I don’t think Pixar’s films count, since AFAIK they make their casting choices in-house, based on the suitability of the voice. It’s safe to say that before The Incredibles, Craig T. Nelson wasn’t on anyone’s list of “hot celebrities” – certainly not on the order of a typical Dreamworks CGI movie cast.

rjung, Disney has done it with non-Pixar animated films as well…Robin Williams in Aladdin, Jonathan Taylor Thomas, Jeremy Irons and James Earl Jones in The Lion King come to mind.

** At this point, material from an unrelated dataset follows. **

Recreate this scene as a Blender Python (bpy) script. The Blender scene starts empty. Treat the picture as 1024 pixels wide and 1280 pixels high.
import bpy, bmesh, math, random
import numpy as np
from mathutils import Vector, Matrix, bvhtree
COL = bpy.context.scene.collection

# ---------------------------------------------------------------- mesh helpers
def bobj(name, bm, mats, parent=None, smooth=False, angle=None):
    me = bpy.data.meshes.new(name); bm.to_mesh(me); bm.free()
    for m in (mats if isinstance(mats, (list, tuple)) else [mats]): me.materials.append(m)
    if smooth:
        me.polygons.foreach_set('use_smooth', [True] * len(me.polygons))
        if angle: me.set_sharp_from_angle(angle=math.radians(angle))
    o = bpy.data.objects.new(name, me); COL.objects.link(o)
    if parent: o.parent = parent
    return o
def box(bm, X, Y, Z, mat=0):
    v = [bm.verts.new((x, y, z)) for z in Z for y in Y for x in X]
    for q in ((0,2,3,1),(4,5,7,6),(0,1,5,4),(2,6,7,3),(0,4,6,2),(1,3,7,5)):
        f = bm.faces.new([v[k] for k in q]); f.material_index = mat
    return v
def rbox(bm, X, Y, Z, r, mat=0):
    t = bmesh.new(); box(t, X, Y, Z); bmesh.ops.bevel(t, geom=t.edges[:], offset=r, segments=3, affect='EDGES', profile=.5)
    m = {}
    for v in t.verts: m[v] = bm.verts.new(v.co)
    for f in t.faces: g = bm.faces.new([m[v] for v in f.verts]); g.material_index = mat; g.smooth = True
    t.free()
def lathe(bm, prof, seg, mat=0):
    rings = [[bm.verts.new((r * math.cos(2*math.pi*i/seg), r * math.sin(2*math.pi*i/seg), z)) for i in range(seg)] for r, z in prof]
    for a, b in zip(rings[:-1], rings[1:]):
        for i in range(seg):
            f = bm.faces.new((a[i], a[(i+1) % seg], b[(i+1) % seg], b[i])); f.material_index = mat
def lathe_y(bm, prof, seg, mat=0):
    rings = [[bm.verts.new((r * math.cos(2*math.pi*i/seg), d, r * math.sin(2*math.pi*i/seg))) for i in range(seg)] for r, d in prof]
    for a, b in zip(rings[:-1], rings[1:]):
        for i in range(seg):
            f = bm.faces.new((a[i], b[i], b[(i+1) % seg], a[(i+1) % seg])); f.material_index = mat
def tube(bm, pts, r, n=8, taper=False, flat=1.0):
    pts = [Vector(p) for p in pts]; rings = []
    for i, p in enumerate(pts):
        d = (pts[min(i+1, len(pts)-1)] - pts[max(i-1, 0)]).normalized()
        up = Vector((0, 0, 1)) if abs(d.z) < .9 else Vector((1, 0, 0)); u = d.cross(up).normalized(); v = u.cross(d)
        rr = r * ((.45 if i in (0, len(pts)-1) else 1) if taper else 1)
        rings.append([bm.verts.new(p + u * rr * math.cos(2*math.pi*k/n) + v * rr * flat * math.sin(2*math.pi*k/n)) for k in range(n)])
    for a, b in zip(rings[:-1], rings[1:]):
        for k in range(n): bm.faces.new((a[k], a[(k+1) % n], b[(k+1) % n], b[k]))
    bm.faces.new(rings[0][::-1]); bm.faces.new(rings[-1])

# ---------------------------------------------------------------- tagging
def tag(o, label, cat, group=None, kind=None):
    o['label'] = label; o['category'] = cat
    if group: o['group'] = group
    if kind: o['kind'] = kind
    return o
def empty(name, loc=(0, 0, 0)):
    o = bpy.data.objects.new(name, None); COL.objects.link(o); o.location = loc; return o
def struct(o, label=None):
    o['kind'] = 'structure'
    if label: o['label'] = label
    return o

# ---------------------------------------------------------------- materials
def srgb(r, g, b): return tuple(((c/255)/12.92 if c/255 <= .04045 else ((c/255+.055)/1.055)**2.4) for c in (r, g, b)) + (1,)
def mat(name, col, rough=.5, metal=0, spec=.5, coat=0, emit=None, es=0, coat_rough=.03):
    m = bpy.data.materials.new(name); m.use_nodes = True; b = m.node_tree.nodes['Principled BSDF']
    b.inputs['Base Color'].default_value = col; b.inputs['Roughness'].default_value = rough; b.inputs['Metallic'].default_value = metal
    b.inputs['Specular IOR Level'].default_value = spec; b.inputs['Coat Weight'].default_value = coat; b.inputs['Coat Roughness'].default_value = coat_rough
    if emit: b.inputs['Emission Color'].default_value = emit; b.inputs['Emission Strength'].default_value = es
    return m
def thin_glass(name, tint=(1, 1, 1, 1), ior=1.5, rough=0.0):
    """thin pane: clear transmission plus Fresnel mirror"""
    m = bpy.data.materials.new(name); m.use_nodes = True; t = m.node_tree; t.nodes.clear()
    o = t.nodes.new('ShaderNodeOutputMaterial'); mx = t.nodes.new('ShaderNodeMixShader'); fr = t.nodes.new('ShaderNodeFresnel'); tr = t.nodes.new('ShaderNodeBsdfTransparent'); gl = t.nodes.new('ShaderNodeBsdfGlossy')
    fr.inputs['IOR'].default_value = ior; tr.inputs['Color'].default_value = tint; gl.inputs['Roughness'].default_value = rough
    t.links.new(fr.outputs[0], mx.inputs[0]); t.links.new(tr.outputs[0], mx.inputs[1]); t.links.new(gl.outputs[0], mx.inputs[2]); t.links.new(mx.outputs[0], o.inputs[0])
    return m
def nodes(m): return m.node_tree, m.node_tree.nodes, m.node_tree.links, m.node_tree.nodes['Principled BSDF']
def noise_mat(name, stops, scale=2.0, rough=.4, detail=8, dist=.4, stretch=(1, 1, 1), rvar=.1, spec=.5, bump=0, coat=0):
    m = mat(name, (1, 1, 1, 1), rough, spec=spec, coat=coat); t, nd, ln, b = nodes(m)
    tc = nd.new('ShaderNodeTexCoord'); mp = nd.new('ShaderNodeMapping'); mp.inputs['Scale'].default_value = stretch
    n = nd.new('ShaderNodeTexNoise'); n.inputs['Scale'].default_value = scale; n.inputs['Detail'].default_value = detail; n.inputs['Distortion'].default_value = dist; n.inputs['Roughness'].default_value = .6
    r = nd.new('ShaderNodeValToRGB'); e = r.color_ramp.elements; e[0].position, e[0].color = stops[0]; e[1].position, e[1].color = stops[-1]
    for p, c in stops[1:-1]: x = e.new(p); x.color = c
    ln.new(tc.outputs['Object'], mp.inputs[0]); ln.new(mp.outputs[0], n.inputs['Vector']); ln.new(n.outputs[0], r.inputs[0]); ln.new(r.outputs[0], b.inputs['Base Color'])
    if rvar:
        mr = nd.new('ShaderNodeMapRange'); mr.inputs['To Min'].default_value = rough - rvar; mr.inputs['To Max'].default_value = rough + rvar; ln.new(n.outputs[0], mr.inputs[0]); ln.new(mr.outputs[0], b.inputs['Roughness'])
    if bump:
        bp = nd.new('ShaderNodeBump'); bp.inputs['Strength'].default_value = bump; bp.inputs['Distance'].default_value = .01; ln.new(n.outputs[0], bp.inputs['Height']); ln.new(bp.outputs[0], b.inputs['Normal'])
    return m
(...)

Goes back even farther than that, if you count some of their “Not-Quite-So-Golden-Age” offerings, such as Bob Newhart and Zsa-Zsa Gabor in the Rescuers movies, Joe Flynn in the original, George C. Scott in Rescuers Down Under, Billy Joel in Oliver and Company (not a movie star, I know, but a pretty big name nonetheless), Mickey Rooney in The Fox and the Hound. While Walt still lived, Peggy Lee voiced three characters in Lady and the Tramp. Of Course Peggy eventually had to sue to get her rightful monies for co-writing a lot of the songs, so maybe that’s where the no-stars rule came from.

Whooops. Make that four characters for Peggy Lee. Evidently, she did both of the Siamese cats.

I know; my point was simply that Pixar doesn’t do it (or at least, not deliberately).

The biggest stars Pixar has ever used were Tom Hanks and Tim Allen, but according to John Lasseter on the Toy Story DVD commentary, they were cast before they became big box-office stars. Which was convenient, because they were signed at their cheaper rates at the time… :wink:

Billy Crystal, John Goodman, Jennifer Tilly, and James Coburn aren’t big stars?

Well, not James Coburn, anymore, because he’s dead, but still…

Once upon a time, when people were no longer children, they put aside their childish ways. Today . . .

Or Acadamy Award winner Holly Hunter? Or Samuel L. Jackson?